The Black Eyed Peas Are One of Music's Greatest Tragedies
Ten years ago, the Black Eyed Peas were the most promising band in hip-hop. Now, they're a product-placement pop music punchline. What happened?
Fergie. And with her, the loss of one of the most promising rap groups we had.
Last week, will.i.am and Jimmy Fallon's comedic single "EW!" charted on the Billboard 100. It reminded us of the many reasons why we love Jimmy Fallon. But it also reminded us that will.i.am used to be a fun, funny and soulful rapper. Nowadays, the Black Eyed Peas are an extremely successful pop group that everybody (especially Kanye) sort of hates. They played a Super Bowl halftime show. Their albumsTHE E.N.D. (which won the Grammy for Best Pop Vocal album) and Monkey Business (which went triple-platinum in the States and sold over 10 million copies worldwide) spawned such industrial strength ear worms as "I Gotta Feeling" to "My Humps" and, of course, "Boom Boom Pow."
But it wasn't always like that. In 2003, the band released Elephunk's "Where Is The Love?" a big-hearted rap so powerful that it brought an oddball rap group from L.A. right into the public eye. Suddenly, there was a powerful force countering all the macho posturing in rap and the shallowness of pop — there was a catchy song delivering incisive cultural criticism about world peace in the wake of 9/11. And it became a massive global hit.
To get the crossover appeal, will.i.am and Justin Timberlake worked together on the lyrics, and Timberlake clicked with its socially conscious message immediately.
At the time, the band's label didn't think the 15-song album had enough hits on it.

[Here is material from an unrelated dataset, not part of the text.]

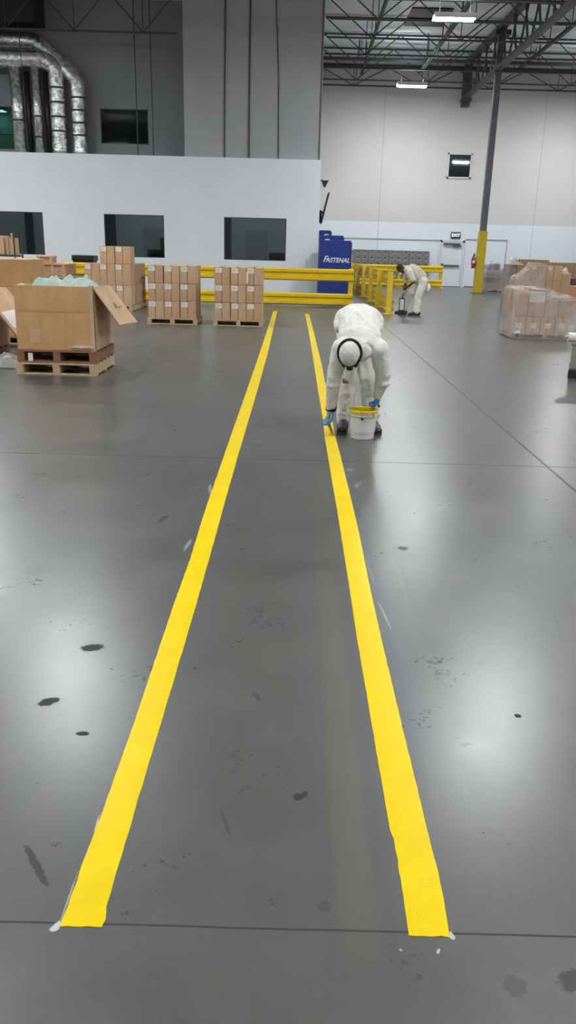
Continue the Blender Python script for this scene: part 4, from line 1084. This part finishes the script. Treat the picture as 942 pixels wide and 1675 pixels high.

They thought "Where Is the Love?" would flop and they didn't like "Let's Get Retarded" either. The band was committed to their songs and message, though, not to the potential for a hit. They pushed the album through. Since, it has sold more than 9 million copies.
But it was also the first time the group recorded with Stacey "Fergie" Ferguson. Pre-Fergie, there were only three Peas — Taboo, Apl.de.ap and will.i.am. And while they hadn't topped any charts yet, the threesome had released two solid rap albums, Behind the Front and Bridging the Gap, within two years of each other. It was a different time: Their approach was simple, their beats were clean and their rapping made sense. But Fergie and the success of Elephunk began chipping away at their sound. Slowly, the Peas mutated.
Compare an early single like "Joints & Jam" to anything prominently featuring Fergie — "My Humps," for instance. The original Peas had mastered the art of the catchy chorus, but they balanced it with clever and punchy verses that showcased each rapper's personality.
For example, Taboo's verse from "Joints & Jam":
"Got the state's appeal with the joint's that real / I don't need no steel to make my point / Get down and dirty cuz that's my joint / Ha! We preferably make all points / Through a nation we build off the musical field / Or a visual thrill, we do what we feel"
And Fergie's 2005 hook from "My Humps":
"I'ma get, get, get, get you drunk / Get you love drunk off my hump / My hump, my hump, my hump, my hump, my hump"
Fergie became the primary vehicle for the Black Eyed Peas' rise to pop stardom, though. She not only brought sex appeal to the all-male dynamic, but she also brought a heavy emphasis on catchy hooks. Most BEP tracks just became repeated words ("Imma Be," "Boom Boom Pow") rather than meaningful, socially conscious verses. And slowly, she and will.i.am became such massive pop stars that the other Peas — each a strong rapper in his own right — became irrelevant.
"Where Is The Love?" is the pinnacle of what the early Peas could achieve. It may have "saved" the Black Eyed Peas in the realm of popular music and laid the foundation for their pop music fame, but it's tragic because it showed us what they failed to preserve — the ability to deliver smart, socially conscious rap that could influence and inspire, not just entertain. Will.i.am has now forced himself into the heart of the industry — more business man than musician — and the music has suffered tremendously.
But once he rapped the following in the early BEP track, "Fallin' Up":
"We don't use dollars to represent / We just use our inner sense and talent"
If they'd held onto that, who knows what pop music could be today.
Correction October 26, 2014 - An earlier version of this story stated that THE E.N.D won the Grammy for Album of the Year. It was nominated, but it did not win. It won Best Pop Vocal album that year.